Il fallait ajouter ces éléments, M. le météorologue, pour expliquer pourquoi le nombre de victimes a diminué au Bengladesh. Ce n’était pas du tout à cause d’un président avec un mégaphone donnant des alertes.
2) le cas du président Michel Martelly avec son mégaphone donnant l’alerte aux populations
Si pour vous, M. Semelfort, cette action est une bonne chose pour la prévention, j’ai le regret de vous informer que c’est une très mauvaise chose, cette démarche en dit long sur la préparation de notre collectivité face aux catastrophes. Le président de la république, dans son rôle de chef de l’Etat, peut toujours lancer un appel à la vigilance à la population, mais le spectacle qu’il a offert c’était de la pure démagogie et vous le savez. L’alerte est une action qui relève exclusivement des structures municipales de sécurité civile, car il y a tout un ensemble de dispositions et de mesures (que je me garde d’énumérer ici) qui doit à la fois précéder et suivre l’alerte. Donc, il ne revient ni au président, ni au premier ministre ni même à un ministre de faire le porte-à-porte pour donner l’alerte en cas de crise. En matière de sécurité civile, les rôles et les activités doivent être assumés et réalisés de manière responsable et ordonnée selon un niveau hiérarchique précis, car les responsabilités doivent être partagées. D’où l’urgente nécessité de doter les municipalités de moyens (financiers, légaux et autres) pour qu’elles puissent assumer enfin leurs rôles dans le domaine de la sécurité civile et dans tous les autres domaines fixés par la loi.
3) les alertes aux populations
4) Tenant compte de l’importance des alertes et de tout ce qu’elles impliquent comme décisions avant, pendant et après une catastrophe, le pays ne doit pas attendre le centre météorologique de Miami pour lancer ses alertes à la population.
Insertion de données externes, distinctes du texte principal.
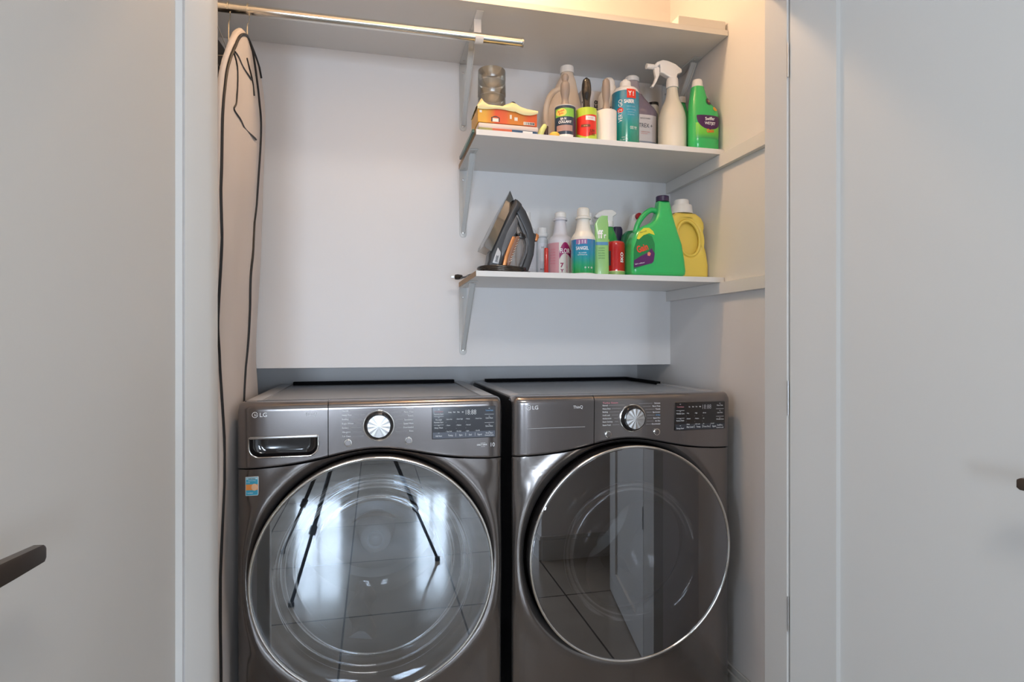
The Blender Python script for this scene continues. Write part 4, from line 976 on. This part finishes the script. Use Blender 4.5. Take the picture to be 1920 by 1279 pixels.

Les catastrophes hydrométéorologiques de 2004 aux Gonaïves et celles que l’on vient de vivre, pour ne citer que ces deux exemples, en sont les preuves. Car les modélisations dans ces deux cas étaient très claires, elles montraient le danger à venir pour Haïti spécialement (vu sa très grande vulnérabilité) avec le déplacement d'énormes masses nuageuses remplies de vapeur d'eau.
Il est un fait que les cyclones sont des phénomènes sous haute surveillance. La coordination de cette veille cyclonique est assurée au plan international par l'Organisation Météorologique Mondiale (OMM) qui désigne dans chaque bassin océanique un centre météorologique régional spécialisé (CMRS)*, certes, mais ces centres régionaux travaillent en coopération avec les centres de météorologie des pays concernés, qui, eux-mêmes, ont la responsabilité d'informer leurs populations et de déclencher des alertes. Donc, on n’est pas obligé d’attendre le feu vert du centre météorologique de Miami pour déclencher une alerte en Haïti, considérant notre niveau de vulnérabilité extrême dans la région, car quelques millimètres de pluie représente, pour nous, un risque non négligeable.
Une situation météorologique qui recommande le déclenchement d’une alerte jaune pour la région exige l’alerte rouge pour Haïti au moins sept fois sur dix. Une situation dépressionnaire sans grand danger pour les autres pays de la caraïbe peut nécessiter pour nous une condition d’alerte jaune, c’est ça notre réalité. D’où l’intérêt d’équiper et de renforcer le centre de météorologie du pays. C’est ce qu’a fait le Canada en créant, en 1987, le Centre canadien de prévision des ouragans qui est une source d'information spécialisée sur la manière dont les cyclones tropicaux touchent le pays, c’est aussi le cas de Cuba avec l’Institut météorologique qui gère ses propres informations et qui traite celles du centre de Miami selon la réalité du terrain.
Il faut donc avoir le courage de dire aux autorités qu’on ne gère pas ainsi les risques et les catastrophes. Leurs actions ne sont que de la poudre aux yeux, au contraire elles ne font qu’aggraver la vulnérabilité du pays en affaiblissant encore plus les collectivités territoriales.